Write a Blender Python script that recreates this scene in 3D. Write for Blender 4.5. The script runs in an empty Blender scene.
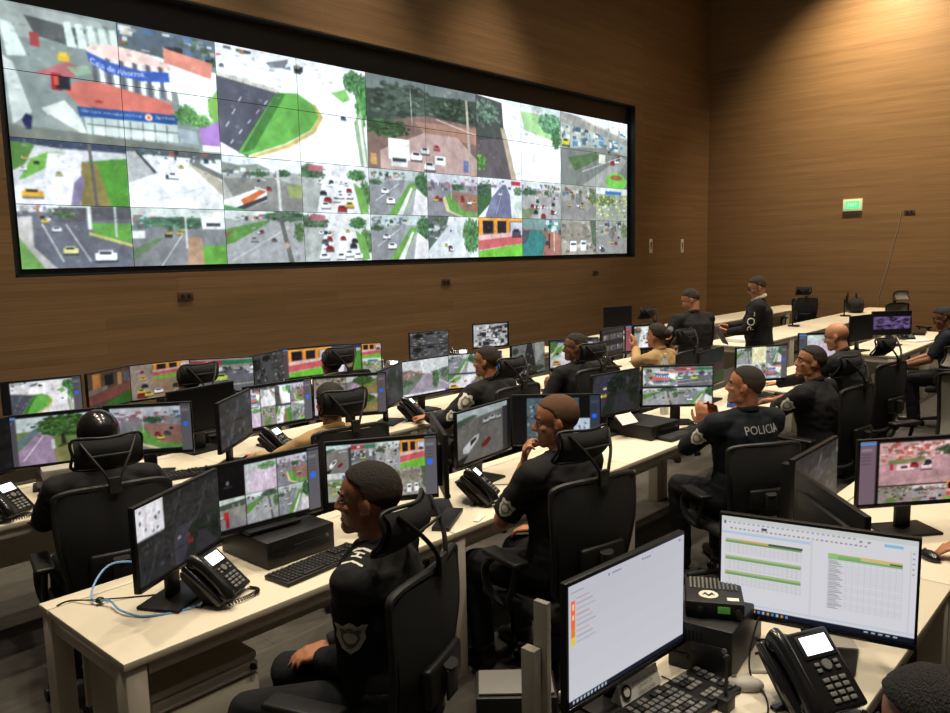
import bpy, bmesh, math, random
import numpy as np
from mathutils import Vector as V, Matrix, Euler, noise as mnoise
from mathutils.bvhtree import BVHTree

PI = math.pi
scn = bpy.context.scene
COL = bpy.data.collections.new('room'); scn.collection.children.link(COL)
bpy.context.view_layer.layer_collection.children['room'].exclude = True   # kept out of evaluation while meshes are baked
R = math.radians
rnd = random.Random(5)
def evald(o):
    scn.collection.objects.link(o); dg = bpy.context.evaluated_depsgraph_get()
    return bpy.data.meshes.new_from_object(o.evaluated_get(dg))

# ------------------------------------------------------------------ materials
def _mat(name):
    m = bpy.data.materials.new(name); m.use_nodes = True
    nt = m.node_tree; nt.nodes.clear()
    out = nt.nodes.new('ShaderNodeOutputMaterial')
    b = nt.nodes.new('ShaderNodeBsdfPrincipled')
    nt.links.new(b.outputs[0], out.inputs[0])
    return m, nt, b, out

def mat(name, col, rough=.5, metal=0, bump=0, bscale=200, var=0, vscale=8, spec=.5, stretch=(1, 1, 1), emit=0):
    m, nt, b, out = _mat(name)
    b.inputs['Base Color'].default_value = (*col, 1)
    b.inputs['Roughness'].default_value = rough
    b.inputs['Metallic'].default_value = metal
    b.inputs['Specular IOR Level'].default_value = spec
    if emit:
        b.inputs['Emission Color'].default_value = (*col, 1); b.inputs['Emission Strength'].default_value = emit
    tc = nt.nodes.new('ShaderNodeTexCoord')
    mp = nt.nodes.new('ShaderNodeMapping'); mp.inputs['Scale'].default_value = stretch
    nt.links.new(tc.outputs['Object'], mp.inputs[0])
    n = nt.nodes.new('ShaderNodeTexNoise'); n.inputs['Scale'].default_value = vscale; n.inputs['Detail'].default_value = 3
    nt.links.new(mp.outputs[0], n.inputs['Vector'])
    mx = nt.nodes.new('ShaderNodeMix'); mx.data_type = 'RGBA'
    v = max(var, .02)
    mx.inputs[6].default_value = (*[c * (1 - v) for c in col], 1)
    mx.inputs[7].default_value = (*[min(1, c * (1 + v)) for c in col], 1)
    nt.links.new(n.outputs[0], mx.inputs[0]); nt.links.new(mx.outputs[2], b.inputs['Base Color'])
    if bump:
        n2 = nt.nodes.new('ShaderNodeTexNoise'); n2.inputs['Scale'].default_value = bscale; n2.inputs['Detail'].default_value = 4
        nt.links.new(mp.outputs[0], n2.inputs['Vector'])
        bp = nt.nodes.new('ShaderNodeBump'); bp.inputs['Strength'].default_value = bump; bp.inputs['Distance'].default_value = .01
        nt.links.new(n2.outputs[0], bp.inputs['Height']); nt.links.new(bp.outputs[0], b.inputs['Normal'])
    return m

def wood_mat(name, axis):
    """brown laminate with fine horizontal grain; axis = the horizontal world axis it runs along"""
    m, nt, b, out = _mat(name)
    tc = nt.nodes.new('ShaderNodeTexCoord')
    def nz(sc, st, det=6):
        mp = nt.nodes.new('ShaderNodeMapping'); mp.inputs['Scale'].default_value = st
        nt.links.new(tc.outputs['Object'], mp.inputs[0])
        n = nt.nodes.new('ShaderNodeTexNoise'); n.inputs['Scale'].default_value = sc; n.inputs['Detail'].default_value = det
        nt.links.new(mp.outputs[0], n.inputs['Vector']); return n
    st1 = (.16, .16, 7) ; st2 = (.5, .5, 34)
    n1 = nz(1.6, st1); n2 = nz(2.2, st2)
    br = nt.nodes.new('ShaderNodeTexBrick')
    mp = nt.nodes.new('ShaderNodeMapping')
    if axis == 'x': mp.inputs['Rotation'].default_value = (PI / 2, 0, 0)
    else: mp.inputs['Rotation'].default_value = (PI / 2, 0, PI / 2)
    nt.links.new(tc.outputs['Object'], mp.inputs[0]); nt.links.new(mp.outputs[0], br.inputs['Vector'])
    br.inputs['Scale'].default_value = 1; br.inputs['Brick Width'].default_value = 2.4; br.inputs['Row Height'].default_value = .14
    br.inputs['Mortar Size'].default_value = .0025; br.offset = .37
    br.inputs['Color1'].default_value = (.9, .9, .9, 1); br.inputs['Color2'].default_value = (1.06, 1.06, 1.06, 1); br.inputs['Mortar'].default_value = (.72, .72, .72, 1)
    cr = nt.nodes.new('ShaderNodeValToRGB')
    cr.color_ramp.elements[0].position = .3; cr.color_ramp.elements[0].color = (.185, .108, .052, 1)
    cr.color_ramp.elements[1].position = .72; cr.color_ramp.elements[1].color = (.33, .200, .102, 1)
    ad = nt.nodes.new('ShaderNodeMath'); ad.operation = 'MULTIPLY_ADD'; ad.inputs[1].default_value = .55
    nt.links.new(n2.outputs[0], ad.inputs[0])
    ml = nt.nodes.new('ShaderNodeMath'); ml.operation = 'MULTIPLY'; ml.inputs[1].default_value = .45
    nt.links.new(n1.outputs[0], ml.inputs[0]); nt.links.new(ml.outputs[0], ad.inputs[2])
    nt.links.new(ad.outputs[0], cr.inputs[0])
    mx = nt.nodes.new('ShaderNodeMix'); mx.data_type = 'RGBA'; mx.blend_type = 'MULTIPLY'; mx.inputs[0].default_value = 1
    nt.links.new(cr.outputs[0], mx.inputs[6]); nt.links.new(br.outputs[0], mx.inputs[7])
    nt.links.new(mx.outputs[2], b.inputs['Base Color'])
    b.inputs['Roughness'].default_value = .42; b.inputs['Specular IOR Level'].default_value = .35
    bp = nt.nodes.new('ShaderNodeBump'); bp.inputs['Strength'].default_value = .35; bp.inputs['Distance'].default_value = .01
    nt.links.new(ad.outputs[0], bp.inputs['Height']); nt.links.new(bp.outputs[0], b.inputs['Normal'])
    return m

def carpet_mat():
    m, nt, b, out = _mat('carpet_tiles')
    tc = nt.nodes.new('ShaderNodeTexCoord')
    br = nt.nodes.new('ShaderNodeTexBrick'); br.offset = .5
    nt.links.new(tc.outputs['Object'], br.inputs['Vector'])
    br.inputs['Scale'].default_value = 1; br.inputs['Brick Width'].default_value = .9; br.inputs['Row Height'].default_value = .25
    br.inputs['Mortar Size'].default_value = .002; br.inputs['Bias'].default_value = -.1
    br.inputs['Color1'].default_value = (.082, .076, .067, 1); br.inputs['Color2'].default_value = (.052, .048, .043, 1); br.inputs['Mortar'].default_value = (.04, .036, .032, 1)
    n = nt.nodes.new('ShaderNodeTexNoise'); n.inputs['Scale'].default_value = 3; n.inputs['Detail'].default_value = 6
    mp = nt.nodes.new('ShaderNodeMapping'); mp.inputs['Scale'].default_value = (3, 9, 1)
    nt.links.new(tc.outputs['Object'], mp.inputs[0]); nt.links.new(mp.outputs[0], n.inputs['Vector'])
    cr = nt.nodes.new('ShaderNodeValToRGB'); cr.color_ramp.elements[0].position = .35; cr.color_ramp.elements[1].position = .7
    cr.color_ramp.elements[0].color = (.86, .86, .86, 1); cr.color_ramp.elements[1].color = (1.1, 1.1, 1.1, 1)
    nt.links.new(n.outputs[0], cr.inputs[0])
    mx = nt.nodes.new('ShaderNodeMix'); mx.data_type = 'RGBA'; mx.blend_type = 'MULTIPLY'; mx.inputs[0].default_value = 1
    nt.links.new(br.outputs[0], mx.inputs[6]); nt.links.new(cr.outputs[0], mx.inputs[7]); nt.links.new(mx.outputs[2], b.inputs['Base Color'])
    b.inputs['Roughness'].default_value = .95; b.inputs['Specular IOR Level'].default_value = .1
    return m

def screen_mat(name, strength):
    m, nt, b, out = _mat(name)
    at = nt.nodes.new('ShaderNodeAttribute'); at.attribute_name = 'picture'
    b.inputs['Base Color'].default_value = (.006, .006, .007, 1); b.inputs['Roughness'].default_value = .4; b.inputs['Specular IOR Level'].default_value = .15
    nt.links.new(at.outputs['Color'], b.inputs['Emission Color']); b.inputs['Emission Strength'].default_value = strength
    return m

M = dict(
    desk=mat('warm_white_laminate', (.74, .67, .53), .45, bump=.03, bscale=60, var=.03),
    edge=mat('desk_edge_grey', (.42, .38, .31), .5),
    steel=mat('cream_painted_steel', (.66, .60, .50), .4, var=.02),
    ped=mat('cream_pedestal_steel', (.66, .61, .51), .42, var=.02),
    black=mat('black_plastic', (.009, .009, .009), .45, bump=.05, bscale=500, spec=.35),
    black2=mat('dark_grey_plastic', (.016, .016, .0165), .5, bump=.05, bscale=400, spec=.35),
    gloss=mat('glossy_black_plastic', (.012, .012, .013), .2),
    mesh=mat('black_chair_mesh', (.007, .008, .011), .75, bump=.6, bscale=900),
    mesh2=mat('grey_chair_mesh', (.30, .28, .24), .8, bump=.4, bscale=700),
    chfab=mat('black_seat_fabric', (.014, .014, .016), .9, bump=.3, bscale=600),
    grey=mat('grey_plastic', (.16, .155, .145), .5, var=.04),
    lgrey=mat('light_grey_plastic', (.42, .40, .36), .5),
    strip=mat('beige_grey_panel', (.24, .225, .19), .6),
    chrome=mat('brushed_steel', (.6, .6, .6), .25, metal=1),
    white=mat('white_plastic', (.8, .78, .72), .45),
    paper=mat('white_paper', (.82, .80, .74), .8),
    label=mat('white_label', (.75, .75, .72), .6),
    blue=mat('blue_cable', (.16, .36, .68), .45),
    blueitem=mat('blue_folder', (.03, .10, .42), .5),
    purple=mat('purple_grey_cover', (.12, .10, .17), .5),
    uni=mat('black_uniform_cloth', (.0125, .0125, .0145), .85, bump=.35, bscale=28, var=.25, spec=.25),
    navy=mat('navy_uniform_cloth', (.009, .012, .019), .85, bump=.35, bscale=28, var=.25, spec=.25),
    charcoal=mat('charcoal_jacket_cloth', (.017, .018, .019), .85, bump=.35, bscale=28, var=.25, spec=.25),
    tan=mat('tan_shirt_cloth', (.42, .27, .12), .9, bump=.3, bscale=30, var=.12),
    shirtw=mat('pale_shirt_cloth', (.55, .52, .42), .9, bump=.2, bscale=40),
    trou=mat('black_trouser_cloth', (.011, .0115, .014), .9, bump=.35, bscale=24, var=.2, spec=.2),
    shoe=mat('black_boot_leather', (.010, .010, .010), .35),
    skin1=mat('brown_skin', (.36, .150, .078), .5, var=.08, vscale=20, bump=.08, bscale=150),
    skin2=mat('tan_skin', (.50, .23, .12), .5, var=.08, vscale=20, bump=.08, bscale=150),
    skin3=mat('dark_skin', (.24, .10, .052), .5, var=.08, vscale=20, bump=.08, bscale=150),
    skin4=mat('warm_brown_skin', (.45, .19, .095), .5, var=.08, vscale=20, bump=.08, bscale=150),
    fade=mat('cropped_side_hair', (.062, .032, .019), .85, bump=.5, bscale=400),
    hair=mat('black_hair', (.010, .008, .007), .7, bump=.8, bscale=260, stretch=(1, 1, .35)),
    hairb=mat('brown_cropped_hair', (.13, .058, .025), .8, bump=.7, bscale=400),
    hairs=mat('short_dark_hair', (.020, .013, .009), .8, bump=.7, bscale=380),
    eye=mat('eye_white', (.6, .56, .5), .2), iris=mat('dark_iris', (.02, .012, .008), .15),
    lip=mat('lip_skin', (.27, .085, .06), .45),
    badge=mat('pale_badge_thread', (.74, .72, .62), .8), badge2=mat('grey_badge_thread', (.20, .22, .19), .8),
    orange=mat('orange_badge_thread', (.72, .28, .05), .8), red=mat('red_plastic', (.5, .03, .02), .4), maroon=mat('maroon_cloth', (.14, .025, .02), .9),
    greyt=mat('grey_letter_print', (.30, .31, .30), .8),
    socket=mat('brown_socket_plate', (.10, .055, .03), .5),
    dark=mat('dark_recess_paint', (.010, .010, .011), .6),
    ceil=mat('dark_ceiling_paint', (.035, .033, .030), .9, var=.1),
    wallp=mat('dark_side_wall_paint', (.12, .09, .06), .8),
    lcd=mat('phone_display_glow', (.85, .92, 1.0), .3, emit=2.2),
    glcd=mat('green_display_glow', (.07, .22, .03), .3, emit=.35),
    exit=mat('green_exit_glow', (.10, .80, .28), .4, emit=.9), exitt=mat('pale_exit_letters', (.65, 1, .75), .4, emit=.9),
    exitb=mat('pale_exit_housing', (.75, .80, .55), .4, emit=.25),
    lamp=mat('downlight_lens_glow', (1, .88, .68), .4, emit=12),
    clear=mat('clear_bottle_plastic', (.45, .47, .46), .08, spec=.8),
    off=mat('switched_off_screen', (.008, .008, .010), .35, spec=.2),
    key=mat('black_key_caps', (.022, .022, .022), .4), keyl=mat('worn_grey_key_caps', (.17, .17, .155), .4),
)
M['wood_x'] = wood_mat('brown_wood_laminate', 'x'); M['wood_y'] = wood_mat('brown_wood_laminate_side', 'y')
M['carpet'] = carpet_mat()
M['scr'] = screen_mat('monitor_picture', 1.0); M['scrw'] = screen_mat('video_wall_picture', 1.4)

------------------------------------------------

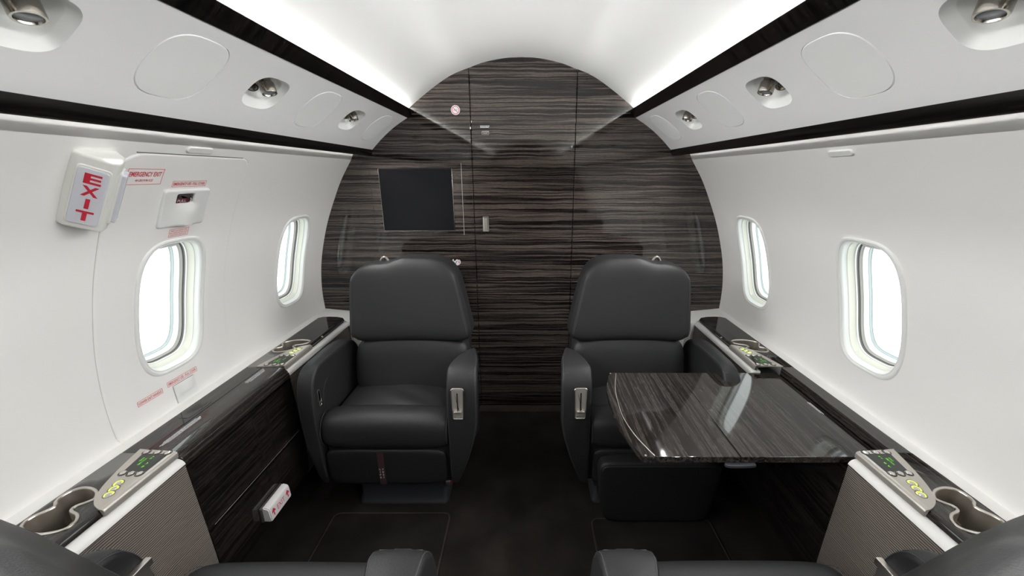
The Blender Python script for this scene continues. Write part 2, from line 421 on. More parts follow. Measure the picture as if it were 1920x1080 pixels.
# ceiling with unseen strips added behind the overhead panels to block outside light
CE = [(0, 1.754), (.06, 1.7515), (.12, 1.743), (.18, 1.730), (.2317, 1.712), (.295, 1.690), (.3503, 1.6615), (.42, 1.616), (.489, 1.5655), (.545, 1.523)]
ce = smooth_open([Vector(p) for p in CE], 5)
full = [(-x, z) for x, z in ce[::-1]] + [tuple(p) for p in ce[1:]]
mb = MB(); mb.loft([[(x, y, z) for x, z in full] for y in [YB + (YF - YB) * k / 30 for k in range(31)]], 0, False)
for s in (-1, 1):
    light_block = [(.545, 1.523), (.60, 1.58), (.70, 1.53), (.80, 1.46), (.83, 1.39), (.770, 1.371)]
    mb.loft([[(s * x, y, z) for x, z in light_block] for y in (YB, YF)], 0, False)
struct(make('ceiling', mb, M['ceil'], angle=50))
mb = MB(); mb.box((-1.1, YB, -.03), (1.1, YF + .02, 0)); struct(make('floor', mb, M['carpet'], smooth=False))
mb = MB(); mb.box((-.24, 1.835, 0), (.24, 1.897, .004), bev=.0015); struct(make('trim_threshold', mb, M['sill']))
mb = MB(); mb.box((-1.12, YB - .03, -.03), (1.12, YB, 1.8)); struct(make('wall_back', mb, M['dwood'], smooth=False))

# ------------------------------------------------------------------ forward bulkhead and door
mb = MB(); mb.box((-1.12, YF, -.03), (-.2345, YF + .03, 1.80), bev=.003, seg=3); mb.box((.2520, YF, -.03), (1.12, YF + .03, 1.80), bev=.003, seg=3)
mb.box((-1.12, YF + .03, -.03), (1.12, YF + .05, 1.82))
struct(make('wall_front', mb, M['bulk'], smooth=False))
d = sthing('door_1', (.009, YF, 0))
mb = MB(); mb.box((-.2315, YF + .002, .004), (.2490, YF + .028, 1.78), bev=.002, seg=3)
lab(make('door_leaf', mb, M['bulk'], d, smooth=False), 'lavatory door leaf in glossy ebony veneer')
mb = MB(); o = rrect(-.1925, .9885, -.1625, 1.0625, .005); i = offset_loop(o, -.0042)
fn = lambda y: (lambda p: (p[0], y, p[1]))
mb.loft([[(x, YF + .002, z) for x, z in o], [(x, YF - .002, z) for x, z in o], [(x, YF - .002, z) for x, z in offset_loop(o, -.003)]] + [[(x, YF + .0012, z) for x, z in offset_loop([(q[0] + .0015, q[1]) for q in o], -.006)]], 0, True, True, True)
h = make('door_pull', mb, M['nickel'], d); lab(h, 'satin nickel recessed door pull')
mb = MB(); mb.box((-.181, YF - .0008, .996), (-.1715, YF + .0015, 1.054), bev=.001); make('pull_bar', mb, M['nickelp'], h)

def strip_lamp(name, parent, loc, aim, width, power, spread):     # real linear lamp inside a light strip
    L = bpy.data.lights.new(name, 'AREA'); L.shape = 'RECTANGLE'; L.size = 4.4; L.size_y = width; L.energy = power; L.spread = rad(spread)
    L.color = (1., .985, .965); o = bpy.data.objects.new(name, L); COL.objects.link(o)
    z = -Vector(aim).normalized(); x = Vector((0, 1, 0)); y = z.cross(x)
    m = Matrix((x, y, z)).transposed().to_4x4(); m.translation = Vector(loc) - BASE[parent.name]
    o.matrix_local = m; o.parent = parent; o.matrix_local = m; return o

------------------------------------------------

§ DIRECTION: Copy every line of the records above that holds the word "runs".

§ WRITTEN RESPONSE:
Write a Blender Python script that recreates this scene in 3D. Write for Blender 4.5. The script runs in an empty Blender scene.
    """brown laminate with fine horizontal grain; axis = the horizontal world axis it runs along"""